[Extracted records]
[START]

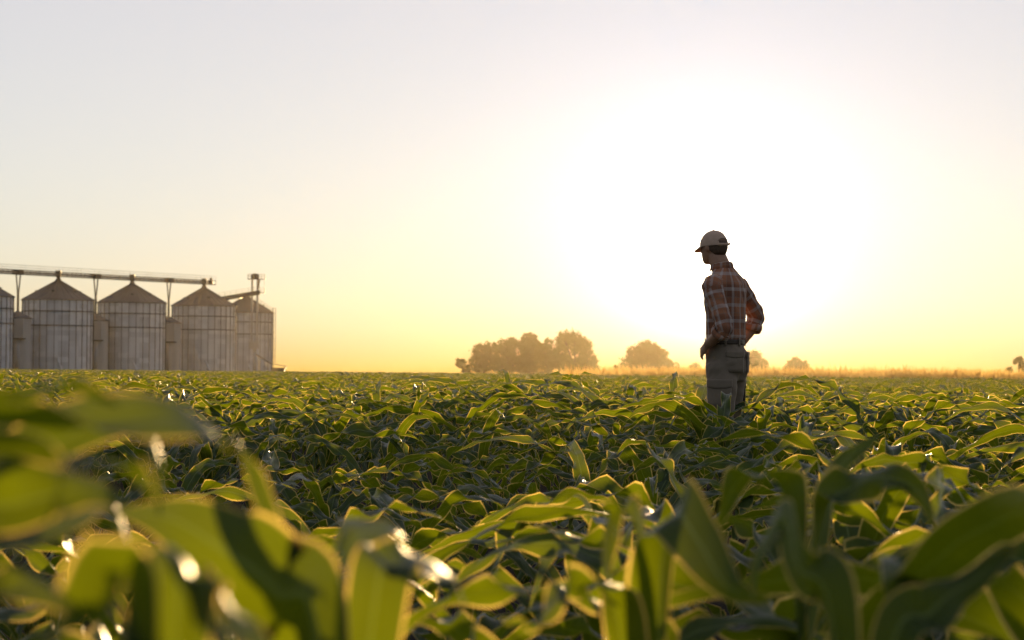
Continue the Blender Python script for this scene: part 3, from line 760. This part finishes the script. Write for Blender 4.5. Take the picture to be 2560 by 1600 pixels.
def tube(mb, pts, rad, seg=18, ell=None):
    """closed, tapered tube through PTS; RAD per point, ELL an optional (side vector, ratio across it)"""
    pts = [Vector(p) for p in pts]
    P2, R2 = [], []                                # Catmull-Rom refinement
    for i in range(len(pts) - 1):
        a, b, c, d = pts[max(i - 1, 0)], pts[i], pts[i + 1], pts[min(i + 2, len(pts) - 1)]
        for k in range(5):
            t = k / 5
            P2.append(.5 * ((2 * b) + (c - a) * t + (2 * a - 5 * b + 4 * c - d) * t * t + (3 * b - a - 3 * c + d) * t ** 3))
            R2.append(rad[i] + (rad[i + 1] - rad[i]) * (t * t * (3 - 2 * t)))
    P2.append(pts[-1]); R2.append(rad[-1]); n = len(P2)
    T = [(P2[min(i + 1, n - 1)] - P2[max(i - 1, 0)]).normalized() for i in range(n)]
    S = T[0].orthogonal().normalized()
    if ell: S = Vector(ell[0])
    V = []
    for i in range(n):
        S = (S - T[i] * S.dot(T[i])).normalized(); Q = T[i].cross(S); k = ell[1] if ell else 1
        for j in range(seg):
            a = 2 * math.pi * j / seg; V.append(P2[i] + S * math.cos(a) * R2[i] + Q * math.sin(a) * R2[i] * k)
    F = [(i * seg + j, i * seg + (j + 1) % seg, (i + 1) * seg + (j + 1) % seg, (i + 1) * seg + j) for i in range(n - 1) for j in range(seg)]
    b0 = len(V); V.append(P2[0] - T[0] * R2[0] * .5); V.append(P2[-1] + T[-1] * R2[-1] * .5)
    F += [(b0, (j + 1) % seg, j) for j in range(seg)] + [(b0 + 1, (n - 1) * seg + j, (n - 1) * seg + (j + 1) % seg) for j in range(seg)]
    mb.add(V, F)
def slices(mb, sl, seg=36, ex=2.3, M=None):
    """closed stack of horizontal super-ellipses: (z, cx, cy, a, b)"""
    V = []
    for z, cx, cy_, a, b in sl:
        for j in range(seg):
            t = 2 * math.pi * j / seg; c, s_ = math.cos(t), math.sin(t)
            V.append(Vector((cx + a * math.copysign(abs(c) ** (2 / ex), c), cy_ + b * math.copysign(abs(s_) ** (2 / ex), s_), z)))
    n = len(sl)
    V.append(Vector((sl[0][1], sl[0][2], sl[0][0]))); V.append(Vector((sl[-1][1], sl[-1][2], sl[-1][0])))
    F = [(i * seg + j, i * seg + (j + 1) % seg, (i + 1) * seg + (j + 1) % seg, (i + 1) * seg + j) for i in range(n - 1) for j in range(seg)]
    F += [(n * seg, (j + 1) % seg, j) for j in range(seg)] + [(n * seg + 1, (n - 1) * seg + j, (n - 1) * seg + (j + 1) % seg) for j in range(seg)]
    if M is not None: V = [M @ v for v in V]
    mb.add(V, F)
def ball(mb, c, r, seg=14, M=None):
    V = []; F = []; n = 9
    for i in range(n):
        ph = math.pi * (i + .5) / n
        for j in range(seg):
            a = 2 * math.pi * j / seg
            q = Vector((r[0] * math.sin(ph) * math.cos(a), r[1] * math.sin(ph) * math.sin(a), r[2] * math.cos(ph)))
            V.append((M @ q if M else q) + Vector(c))
    F = [(i * seg + j, (i + 1) * seg + j, (i + 1) * seg + (j + 1) % seg, i * seg + (j + 1) % seg) for i in range(n - 1) for j in range(seg)]
    F += [tuple(range(seg)), tuple((n - 1) * seg + j for j in range(seg))[::-1]]
    mb.add(V, F)
def fuse(mb, voxel, smooth, fold=None):
    """voxel-fuse everything collected into one continuous surface, relax it, then press folds into it"""
    me = mb.mesh('tmp'); o = bpy.data.objects.new('tmp', me); col.objects.link(o)
    q = o.modifiers.new('r', 'REMESH'); q.mode = 'VOXEL'; q.voxel_size = voxel
    q = o.modifiers.new('s', 'SMOOTH'); q.factor = .5; q.iterations = smooth
    dg = bpy.context.evaluated_depsgraph_get()
    new = bpy.data.meshes.new_from_object(o.evaluated_get(dg)); bpy.data.objects.remove(o)
    if fold:
        nn = [v.normal.copy() for v in new.vertices]
        for v, n_ in zip(new.vertices, nn): v.co += n_ * fold(v.co)
        new.update()
    new.polygons.foreach_set('use_smooth', np.ones(len(new.polygons), bool))
    return new
def put(name, me, mat, parent):
    me.name = name; me.materials.clear(); me.materials.append(mat); o = bpy.data.objects.new(name, me); col.objects.link(o); o.parent = parent; return o
def set_uv(me, fn):
    uvs = np.array([fn(v.co) for v in me.vertices], np.float32)
    ul = me.uv_layers.get('UVMap') or me.uv_layers.new(name='UVMap')
    li = np.empty(len(me.loops), np.int32); me.loops.foreach_get('vertex_index', li)
    ul.data.foreach_set('uv', uvs[li].ravel())

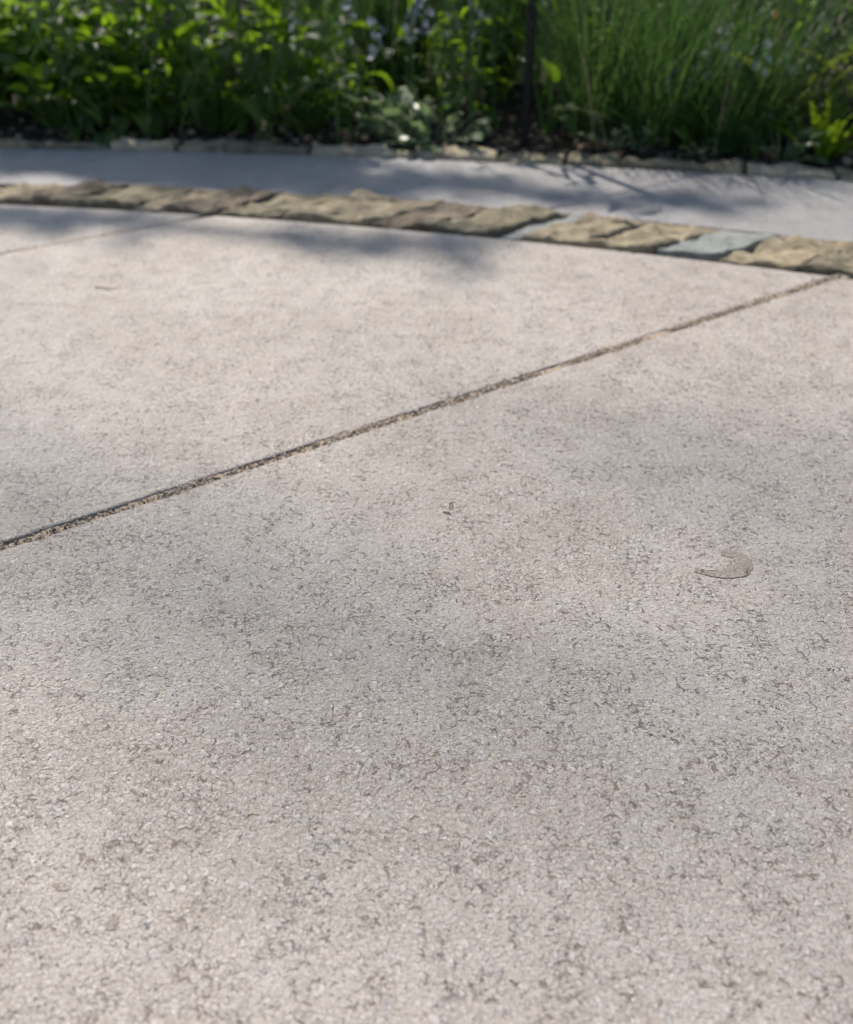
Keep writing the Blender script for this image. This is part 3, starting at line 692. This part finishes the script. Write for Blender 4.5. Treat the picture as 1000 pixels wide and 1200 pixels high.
# ------------------------------------------------------------------ trees beyond the bed whose crowns dapple the paving
def tree(x, y, h, clusters, label, leaf=.05, spread=.28):
    r = empty('garden_tree', (x, y, -.06)); tag(r, label, 'tree', 'trees beyond the bed')
    top = Vector((random.uniform(-.2, .2), random.uniform(-.2, .2), h)); tr = [Vector((0, 0, -.1)), Vector((.05, .02, h * .25)), Vector((-.04, .06, h * .5)), Vector((.03, 0, h * .75)), top]
    MB().add(tube(tr, .11, .03, 9)).build('trunk', M['bark'], r)
    mb = MB(); vv = []; ff = []
    tw = [Vector((c[0] - x, c[1] - y, c[2] + .06)) for c in clusters if c[4] < 12]; hub = None
    if tw:
        hub = sum(tw, Vector((0, 0, 0))) / len(tw) + Vector((-.25, .1, .45)); k0 = tr[2].lerp(tr[3], .6)
        mb.add(tube([k0, k0.lerp(hub, .5) + Vector((0, 0, .3)), hub], .014, .003, 6))
    for (cx, cy, cz, rad, n) in clusters:
        c = Vector((cx - x, cy - y, cz + .06)); zz = max(.3 * h, min(h * .97, c.z - .35 * c.xy.length)); i = min(3, int(zz / h * 4)); st_ = tr[i].lerp(tr[i + 1], zz / h * 4 - i)
        mid_ = st_.lerp(c, .5) + Vector((0, 0, .12)); thin = n < 12
        if thin: st_ = hub; mid_ = hub.lerp(c, .5) + Vector((0, 0, .05))
        mb.add(tube([st_, mid_, c], .0016 if thin else .016, .0008 if thin else .004, 5))
        for k in range(2 if thin else 6):
            e = c + Vector((random.gauss(0, 1), random.gauss(0, 1), random.gauss(0, .5))).normalized() * rad * .8; mb.add(tube([c, c.lerp(e, .5), e], .0015 if thin else .004, .001, 4))
        for k in range(n):
            p = c + Vector((random.gauss(0, .5), random.gauss(0, .5), random.gauss(0, .3))) * rad; L = leaf * random.uniform(.7, 1.25)
            d = Vector((random.gauss(0, 1), random.gauss(0, 1), random.gauss(-.4, .5))).normalized(); s = d.cross(Vector((random.gauss(0, .5), random.gauss(0, .5), 1))).normalized() * L * .3; o = len(vv)
            vv += [p, p + d * L * .45 + s, p + d * L, p + d * L * .45 - s]; ff.append((o, o + 1, o + 2, o + 3))
    mb.build('limbs', M['bark'], r); tag(link('crown', mesh('crown', vv, ff, M['dark'], False), r), kind='stuff')
def above(gx, gy, hgt): t = hgt / SUN.z; return (gx + SUN.x * t, gy + SUN.y * t, hgt)
cl = []
def shade(gx, gy, hgt, rad, n): cl.append((*above(gx, gy, hgt), rad, n))
def bough(px0, py0, px1, py1, hgt, n, dens, rad=.07):
    a_, b_ = ground_at(px0, py0), ground_at(px1, py1)
    for k in range(n):
        q = a_.lerp(b_, (k + .5) / n); shade(q.x + random.uniform(-.02, .02), q.y + random.uniform(-.012, .012), hgt + random.uniform(-.2, .2), rad, dens)
bough(-60, 186, 420, 188, 3.6, 12, 75, .075); bough(110, 203, 480, 222, 3.6, 8, 50, .05)
bough(-40, 262, 190, 262, 3.9, 4, 22, .07); bough(350, 286, 580, 292, 3.9, 4, 26, .06)
bough(430, 205, 640, 218, 3.6, 3, 22, .06); bough(640, 232, 900, 238, 3.6, 4, 20, .045)
for k in range(26):
    a = random.uniform(0, 6.28); q = random.uniform(.3, 1.1)
    cl.append((-4.3 + q * math.cos(a), 4.5 + q * math.sin(a), random.uniform(4.0, 6.6), random.uniform(.3, .5), 110))
tree(-4.3, 4.5, 6.8, cl, 'slender leafy tree beyond the bed whose lower boughs reach over the path')
# unseen tall tree added farther off; its thin outer twigs veil the sun mid-patio
cl = []
for k in range(48): shade(-.60 + 1.45 * ((k * .618) % 1), .40 + .29 * ((k * .7549 + .3 * random.random()) % 1), random.uniform(13.4, 14.6), .10, 4)
while len(cl) < 140:
    a = random.uniform(0, 6.28); q = random.uniform(.4, 2.4); c = (-8.2 + q * math.cos(a), 12.6 + q * math.sin(a), random.uniform(8, 15))
    gx, gy = c[0] - SUN.x * c[2] / SUN.z, c[1] - SUN.y * c[2] / SUN.z
    if abs(gx) < 1.9 and -.6 < gy < 3.0: continue
    cl.append((*c, random.uniform(.4, .7), 120))
tree(-8.2, 12.6, 15.5, cl, 'unseen tall tree added far behind the bed to veil the sun')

[END]

Task prompt:
Track down all lines above with the string "This" and copy them.

Complete response:
Continue the Blender Python script for this scene: part 3, from line 760. This part finishes the script. Write for Blender 4.5. Take the picture to be 2560 by 1600 pixels.
Keep writing the Blender script for this image. This is part 3, starting at line 692. This part finishes the script. Write for Blender 4.5. Treat the picture as 1000 pixels wide and 1200 pixels high.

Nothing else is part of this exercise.